1. How do these films compare to other turn-of-the-20th-century representations of the Holy Land? How might viewing them—especially when they were first produced—be experienced by first audiences as different from other available forms of representation (including other photographic media, such as still photographs, picture postcards, lantern slides, and stereopticons)?

2. What do these films suggest about how an American view of the Holy Land was being constructed by the camera? How do choice of images, camera angle and movement (if any), contribute to this?

3. In “The Holy Land” (1917), what roles do intertitles and editing play in shaping how viewers understand individual shots included in the film?

4. How do these films provide viewers with a sense of what would be like for an American viewer to travel to the Holy Land? What do they suggest is the nature of such a trip, and how do they convey these suggestions?

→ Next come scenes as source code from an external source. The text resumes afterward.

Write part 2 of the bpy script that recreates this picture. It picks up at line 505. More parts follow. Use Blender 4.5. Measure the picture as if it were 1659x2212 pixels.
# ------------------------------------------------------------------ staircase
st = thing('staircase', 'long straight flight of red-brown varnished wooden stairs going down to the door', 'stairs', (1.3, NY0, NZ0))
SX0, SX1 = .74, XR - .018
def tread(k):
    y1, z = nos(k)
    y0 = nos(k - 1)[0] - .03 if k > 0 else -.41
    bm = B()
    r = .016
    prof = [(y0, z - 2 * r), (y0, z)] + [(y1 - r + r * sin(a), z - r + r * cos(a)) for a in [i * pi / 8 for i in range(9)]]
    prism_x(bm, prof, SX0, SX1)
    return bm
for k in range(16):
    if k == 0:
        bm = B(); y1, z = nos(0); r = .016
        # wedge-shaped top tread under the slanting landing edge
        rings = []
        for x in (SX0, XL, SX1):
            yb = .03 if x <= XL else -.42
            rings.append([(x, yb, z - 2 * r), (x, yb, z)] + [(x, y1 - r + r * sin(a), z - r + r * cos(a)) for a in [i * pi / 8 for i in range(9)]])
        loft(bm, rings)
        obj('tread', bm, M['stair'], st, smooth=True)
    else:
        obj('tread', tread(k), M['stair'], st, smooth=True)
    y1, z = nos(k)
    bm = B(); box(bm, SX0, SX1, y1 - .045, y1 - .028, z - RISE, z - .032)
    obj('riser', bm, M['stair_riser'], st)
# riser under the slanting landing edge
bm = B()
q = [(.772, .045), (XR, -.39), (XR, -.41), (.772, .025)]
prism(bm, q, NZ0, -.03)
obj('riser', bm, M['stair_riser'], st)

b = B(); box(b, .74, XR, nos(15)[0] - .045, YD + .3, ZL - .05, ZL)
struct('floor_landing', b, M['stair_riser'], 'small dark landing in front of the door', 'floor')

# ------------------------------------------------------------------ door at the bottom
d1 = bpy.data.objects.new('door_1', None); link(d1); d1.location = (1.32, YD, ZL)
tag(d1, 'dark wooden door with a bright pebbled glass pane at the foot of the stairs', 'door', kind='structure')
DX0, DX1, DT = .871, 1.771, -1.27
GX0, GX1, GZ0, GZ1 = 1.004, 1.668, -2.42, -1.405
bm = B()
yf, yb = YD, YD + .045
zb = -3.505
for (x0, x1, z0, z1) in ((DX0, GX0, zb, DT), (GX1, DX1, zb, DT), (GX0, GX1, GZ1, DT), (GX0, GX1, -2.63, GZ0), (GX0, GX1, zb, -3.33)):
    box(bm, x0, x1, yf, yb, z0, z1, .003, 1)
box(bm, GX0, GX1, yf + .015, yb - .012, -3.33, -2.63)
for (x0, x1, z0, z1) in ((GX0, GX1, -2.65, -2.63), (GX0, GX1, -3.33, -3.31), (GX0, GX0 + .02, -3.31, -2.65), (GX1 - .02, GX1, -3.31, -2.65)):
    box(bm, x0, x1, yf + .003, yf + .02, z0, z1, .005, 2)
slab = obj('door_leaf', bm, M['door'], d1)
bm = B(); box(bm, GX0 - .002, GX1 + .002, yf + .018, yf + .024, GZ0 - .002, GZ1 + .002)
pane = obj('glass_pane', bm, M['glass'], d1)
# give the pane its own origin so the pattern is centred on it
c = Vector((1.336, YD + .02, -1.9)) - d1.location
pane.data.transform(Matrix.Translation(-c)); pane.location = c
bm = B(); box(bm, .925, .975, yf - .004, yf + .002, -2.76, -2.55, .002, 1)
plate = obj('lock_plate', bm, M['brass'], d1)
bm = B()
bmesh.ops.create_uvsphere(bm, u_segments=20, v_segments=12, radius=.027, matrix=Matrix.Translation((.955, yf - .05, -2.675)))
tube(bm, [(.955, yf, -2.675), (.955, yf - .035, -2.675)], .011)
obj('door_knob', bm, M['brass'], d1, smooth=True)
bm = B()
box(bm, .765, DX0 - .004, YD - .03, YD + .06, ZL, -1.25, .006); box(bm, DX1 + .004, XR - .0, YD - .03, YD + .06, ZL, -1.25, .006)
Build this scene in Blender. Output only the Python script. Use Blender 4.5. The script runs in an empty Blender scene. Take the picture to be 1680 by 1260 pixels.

5. What images that appear in these films are familiar to you from more recent representations of the Holy Land? What images are unfamiliar to you? What does the reappearance of certain images (e.g, landmarks, geographical features, types of people) suggest about how the Holy Land has been represented over the course of the past century?

6. How do these films address the notion of the Holy Land as a spiritual place? How do the films relate other aspects of the Holy Land—as an exotic place, an ancient place—to the notion of it as sacred? How are different faiths identified, how are they associated with the Holy Land and juxtaposed vis-a-vis one another?